Influence of Subseasonal-to-Annual Water Supply Forecasts on Many-Objective Water System Robustness under Long-Term Change

Abstract

The sensitivity of forecast-informed reservoir operating policies to forecast attributes (lead-time and skill) in many-objective water systems has been well-established. However, the viability of forecast-informed operations as a climate change adaptation strategy remains underexplored, especially in many-objective systems with complex trade-offs across interests. Little is known about the relationships between forecast attribute and policy robustness under deep uncertainty in future conditions and the relationships between forecast-informed performance and future hydrologic state. This study explores the sensitivity of forecast-informed policy robustness to forecast lead-time and skill in the outflow management plan of the Lake Ontario basin. We create water supply forecasts at four different subseasonal-to-annual lead-times and two levels of skill and further employ a many-objective evolutionary algorithm to discover policies tailored for each forecast case, historical supply conditions, and six objectives.
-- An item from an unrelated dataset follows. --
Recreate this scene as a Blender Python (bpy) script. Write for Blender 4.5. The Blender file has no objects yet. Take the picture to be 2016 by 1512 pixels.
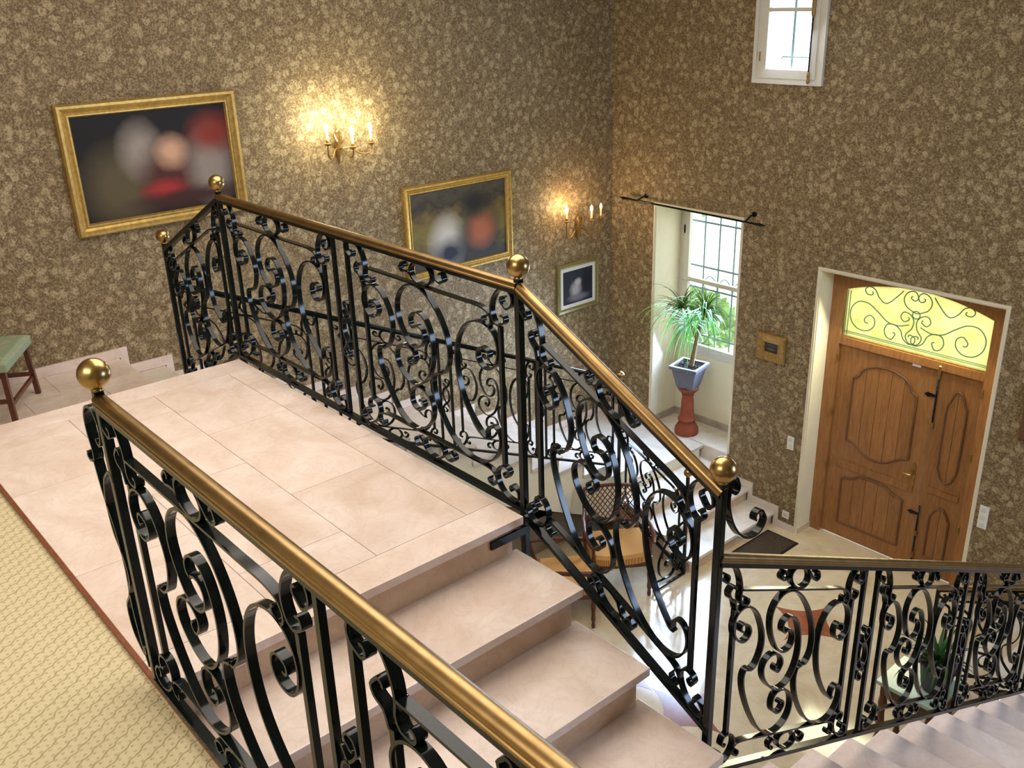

We also leverage a partnership with decision-makers to identify a subset of candidate policies, which are reevaluated under a large set of plausible hydrologic conditions that reflect stationary and nonstationary climates. Scenario discovery techniques are used to map attributes of future hydrology to forecast-informed policy performance. Results show policy robustness is directly related to forecast lead-time, where policies conditioned on 12-month forecasts were more robust under future hydrology. Policies tailored for noisier long-lead forecasts were more robust under a wide range of plausible futures compared with policies trained to perfect forecasts, which highlights the potential to overfit control policies to historical information, even for a forecast-informed policy with perfect foresight. The relationship between performance and the hydrologic regime is dependent on the complexity of the interactions between control decisions and objectives. A threshold of objective performance as a function of supply conditions can support adaptive management of the system. However, more complex interactions make it difficult to identify simple hydrologic indicators that can serve as triggers for dynamic management.